Problem description
From the entries below, work out the number of lines that hold the word "this", and give that number alone.

------

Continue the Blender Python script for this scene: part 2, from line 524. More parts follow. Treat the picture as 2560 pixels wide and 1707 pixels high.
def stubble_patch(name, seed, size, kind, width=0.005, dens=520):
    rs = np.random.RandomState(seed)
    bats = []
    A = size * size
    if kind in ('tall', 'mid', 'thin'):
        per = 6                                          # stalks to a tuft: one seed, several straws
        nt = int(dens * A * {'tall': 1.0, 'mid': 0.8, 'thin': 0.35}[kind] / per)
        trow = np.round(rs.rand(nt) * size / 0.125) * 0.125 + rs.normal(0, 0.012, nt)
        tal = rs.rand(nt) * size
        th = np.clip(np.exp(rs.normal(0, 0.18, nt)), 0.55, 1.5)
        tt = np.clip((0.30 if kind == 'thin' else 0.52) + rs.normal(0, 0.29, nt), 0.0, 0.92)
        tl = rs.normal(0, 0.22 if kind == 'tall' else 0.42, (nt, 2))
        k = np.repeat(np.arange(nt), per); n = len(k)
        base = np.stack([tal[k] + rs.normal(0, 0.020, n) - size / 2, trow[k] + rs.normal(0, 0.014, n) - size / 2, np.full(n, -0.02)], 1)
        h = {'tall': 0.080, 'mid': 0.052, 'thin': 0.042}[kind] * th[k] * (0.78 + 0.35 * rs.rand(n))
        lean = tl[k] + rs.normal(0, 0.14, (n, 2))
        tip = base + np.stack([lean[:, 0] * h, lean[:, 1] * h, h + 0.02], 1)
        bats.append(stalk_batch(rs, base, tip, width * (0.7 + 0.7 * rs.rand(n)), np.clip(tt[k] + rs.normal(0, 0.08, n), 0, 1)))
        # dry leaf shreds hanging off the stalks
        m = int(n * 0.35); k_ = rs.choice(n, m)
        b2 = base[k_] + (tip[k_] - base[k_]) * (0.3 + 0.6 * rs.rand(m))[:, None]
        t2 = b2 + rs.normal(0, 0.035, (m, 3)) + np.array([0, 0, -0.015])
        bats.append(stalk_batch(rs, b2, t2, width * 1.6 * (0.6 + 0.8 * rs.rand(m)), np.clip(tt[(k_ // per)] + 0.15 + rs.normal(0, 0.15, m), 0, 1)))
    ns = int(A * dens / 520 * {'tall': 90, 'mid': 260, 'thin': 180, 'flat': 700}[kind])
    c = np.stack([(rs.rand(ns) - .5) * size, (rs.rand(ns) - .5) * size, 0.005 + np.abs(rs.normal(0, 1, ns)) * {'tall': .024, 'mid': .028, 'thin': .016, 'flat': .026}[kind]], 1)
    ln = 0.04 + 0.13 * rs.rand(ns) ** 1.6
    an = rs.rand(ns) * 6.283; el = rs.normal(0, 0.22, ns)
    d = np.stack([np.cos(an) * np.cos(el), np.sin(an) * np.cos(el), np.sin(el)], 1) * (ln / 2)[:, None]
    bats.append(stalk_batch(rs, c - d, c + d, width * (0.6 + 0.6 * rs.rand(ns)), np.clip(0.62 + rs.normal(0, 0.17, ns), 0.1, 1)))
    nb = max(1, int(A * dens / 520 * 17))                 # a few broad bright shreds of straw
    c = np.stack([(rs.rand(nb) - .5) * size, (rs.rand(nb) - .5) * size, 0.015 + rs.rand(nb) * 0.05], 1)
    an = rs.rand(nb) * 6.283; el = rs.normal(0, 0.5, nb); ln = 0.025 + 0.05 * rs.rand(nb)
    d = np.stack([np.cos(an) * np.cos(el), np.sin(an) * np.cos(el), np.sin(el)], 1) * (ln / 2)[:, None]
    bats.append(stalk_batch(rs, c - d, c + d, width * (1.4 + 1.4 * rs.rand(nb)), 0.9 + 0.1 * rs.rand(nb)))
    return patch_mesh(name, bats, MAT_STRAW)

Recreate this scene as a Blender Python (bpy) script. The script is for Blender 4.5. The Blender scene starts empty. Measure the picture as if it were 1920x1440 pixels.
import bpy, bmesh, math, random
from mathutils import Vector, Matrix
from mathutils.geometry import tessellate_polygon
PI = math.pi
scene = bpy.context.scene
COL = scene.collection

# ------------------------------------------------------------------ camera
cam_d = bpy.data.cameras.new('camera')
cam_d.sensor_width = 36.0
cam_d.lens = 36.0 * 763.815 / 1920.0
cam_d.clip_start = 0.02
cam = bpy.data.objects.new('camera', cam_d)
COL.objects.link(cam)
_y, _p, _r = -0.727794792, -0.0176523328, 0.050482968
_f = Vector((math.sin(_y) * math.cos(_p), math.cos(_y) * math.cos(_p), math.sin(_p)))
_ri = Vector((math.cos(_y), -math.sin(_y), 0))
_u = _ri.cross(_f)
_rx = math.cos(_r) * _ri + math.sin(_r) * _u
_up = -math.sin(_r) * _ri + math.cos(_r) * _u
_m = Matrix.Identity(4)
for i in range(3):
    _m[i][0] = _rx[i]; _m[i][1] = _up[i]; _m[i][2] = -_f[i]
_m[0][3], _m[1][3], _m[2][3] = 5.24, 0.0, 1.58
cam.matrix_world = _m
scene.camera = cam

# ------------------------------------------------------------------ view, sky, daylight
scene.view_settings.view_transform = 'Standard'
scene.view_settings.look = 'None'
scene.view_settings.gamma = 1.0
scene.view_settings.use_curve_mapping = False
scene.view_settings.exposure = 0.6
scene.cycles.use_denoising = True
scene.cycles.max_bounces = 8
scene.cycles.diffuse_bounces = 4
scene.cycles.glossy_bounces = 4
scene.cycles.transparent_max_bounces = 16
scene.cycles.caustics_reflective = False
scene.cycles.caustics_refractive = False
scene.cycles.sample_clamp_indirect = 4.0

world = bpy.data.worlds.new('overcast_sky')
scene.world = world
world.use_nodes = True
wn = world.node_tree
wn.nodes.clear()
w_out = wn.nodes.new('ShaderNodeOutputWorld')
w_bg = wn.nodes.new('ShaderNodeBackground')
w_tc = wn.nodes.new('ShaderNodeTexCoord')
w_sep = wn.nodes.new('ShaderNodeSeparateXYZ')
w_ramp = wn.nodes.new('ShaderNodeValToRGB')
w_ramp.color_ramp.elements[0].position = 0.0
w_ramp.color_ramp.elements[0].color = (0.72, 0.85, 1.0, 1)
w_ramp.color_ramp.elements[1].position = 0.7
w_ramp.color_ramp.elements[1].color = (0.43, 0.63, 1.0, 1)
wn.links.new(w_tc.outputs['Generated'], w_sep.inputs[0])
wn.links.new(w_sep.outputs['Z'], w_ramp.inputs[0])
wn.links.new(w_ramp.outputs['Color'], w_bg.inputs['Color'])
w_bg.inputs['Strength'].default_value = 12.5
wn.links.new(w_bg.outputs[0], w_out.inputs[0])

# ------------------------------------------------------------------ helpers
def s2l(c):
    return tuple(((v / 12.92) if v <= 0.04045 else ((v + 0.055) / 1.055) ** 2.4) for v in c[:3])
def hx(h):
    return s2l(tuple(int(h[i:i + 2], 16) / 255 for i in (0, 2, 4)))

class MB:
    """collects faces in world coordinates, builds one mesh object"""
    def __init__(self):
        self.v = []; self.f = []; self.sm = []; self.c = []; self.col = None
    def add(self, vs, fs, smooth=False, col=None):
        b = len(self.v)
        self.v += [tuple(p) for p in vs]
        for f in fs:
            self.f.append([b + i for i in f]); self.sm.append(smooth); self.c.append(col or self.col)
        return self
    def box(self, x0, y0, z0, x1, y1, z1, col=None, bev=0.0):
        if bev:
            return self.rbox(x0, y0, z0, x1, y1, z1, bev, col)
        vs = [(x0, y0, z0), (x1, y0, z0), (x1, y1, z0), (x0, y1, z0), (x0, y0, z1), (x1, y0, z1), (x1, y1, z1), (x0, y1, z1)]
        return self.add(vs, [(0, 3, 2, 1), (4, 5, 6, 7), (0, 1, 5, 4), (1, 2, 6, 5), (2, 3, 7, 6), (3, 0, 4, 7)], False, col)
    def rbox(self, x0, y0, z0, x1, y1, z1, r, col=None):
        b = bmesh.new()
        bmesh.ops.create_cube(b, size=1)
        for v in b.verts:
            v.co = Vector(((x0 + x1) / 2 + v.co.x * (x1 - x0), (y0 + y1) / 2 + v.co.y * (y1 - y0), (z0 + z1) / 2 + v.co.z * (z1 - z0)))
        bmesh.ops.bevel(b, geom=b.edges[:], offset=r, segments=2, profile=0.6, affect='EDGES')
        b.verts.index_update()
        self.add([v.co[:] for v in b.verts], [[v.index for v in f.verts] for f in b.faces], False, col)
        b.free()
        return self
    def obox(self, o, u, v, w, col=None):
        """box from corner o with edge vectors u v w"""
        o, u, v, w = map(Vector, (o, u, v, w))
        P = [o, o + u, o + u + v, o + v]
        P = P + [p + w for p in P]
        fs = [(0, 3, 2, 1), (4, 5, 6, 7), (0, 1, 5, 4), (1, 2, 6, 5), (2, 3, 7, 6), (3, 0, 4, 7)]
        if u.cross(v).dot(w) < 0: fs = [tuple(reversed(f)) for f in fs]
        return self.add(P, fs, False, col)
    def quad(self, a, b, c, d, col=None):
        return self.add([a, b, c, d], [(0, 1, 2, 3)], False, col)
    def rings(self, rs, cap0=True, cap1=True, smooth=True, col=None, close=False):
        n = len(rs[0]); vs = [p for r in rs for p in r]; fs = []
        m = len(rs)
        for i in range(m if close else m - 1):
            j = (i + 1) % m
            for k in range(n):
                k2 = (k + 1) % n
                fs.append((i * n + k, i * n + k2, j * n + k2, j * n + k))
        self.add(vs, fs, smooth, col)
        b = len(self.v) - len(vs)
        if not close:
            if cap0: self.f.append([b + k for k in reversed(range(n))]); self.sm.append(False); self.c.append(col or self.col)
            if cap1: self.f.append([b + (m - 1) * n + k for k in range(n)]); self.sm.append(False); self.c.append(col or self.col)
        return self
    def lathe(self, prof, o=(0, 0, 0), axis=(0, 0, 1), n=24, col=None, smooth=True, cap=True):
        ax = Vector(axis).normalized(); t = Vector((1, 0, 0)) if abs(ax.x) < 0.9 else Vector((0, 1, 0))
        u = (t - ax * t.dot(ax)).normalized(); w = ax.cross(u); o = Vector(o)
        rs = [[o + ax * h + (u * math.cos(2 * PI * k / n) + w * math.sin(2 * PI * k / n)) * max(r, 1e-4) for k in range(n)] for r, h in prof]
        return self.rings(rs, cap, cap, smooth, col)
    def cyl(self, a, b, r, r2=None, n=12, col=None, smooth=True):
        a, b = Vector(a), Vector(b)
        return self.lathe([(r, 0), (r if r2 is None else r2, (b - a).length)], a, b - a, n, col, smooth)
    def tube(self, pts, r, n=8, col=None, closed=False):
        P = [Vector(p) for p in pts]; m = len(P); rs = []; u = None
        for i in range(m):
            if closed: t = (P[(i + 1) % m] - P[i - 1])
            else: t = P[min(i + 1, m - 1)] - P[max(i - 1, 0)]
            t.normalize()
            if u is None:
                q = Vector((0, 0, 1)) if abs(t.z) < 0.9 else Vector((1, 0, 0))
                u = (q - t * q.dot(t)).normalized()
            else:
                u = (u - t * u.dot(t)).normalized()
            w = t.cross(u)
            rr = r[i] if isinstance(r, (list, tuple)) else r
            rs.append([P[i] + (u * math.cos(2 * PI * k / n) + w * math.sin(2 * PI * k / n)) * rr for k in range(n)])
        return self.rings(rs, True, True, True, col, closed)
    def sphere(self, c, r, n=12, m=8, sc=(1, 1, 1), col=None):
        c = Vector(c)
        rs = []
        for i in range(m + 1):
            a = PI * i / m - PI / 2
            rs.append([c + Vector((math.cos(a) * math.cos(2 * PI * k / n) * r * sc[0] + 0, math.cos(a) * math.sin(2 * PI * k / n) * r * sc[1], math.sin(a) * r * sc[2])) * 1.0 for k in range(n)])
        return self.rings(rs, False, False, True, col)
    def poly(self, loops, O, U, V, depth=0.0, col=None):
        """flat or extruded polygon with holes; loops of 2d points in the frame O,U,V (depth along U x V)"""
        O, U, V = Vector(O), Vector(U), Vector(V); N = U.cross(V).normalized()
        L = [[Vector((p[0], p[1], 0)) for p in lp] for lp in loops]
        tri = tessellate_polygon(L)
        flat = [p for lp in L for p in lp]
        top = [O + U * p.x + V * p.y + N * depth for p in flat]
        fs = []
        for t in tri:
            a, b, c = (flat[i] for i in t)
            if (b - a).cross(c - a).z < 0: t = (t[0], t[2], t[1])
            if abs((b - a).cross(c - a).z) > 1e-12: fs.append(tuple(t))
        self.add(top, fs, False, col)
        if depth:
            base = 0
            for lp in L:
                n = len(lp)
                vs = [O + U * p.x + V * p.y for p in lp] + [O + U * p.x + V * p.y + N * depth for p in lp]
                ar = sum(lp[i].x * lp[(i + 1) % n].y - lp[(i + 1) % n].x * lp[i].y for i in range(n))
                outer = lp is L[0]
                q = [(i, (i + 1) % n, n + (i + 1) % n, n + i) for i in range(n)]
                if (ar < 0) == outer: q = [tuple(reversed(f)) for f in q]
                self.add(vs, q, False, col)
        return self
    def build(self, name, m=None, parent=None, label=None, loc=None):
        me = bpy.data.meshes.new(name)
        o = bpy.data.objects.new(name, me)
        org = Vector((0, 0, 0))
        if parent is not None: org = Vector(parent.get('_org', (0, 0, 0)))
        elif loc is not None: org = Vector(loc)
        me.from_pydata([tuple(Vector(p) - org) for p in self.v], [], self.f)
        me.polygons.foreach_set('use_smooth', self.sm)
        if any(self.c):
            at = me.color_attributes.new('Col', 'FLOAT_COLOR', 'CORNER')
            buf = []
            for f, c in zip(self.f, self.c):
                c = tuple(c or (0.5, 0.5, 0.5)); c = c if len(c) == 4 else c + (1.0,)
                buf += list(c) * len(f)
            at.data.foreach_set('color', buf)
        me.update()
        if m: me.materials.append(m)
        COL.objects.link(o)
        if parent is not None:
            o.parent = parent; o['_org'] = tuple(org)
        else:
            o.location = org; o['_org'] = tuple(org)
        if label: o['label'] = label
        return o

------

Task solution
2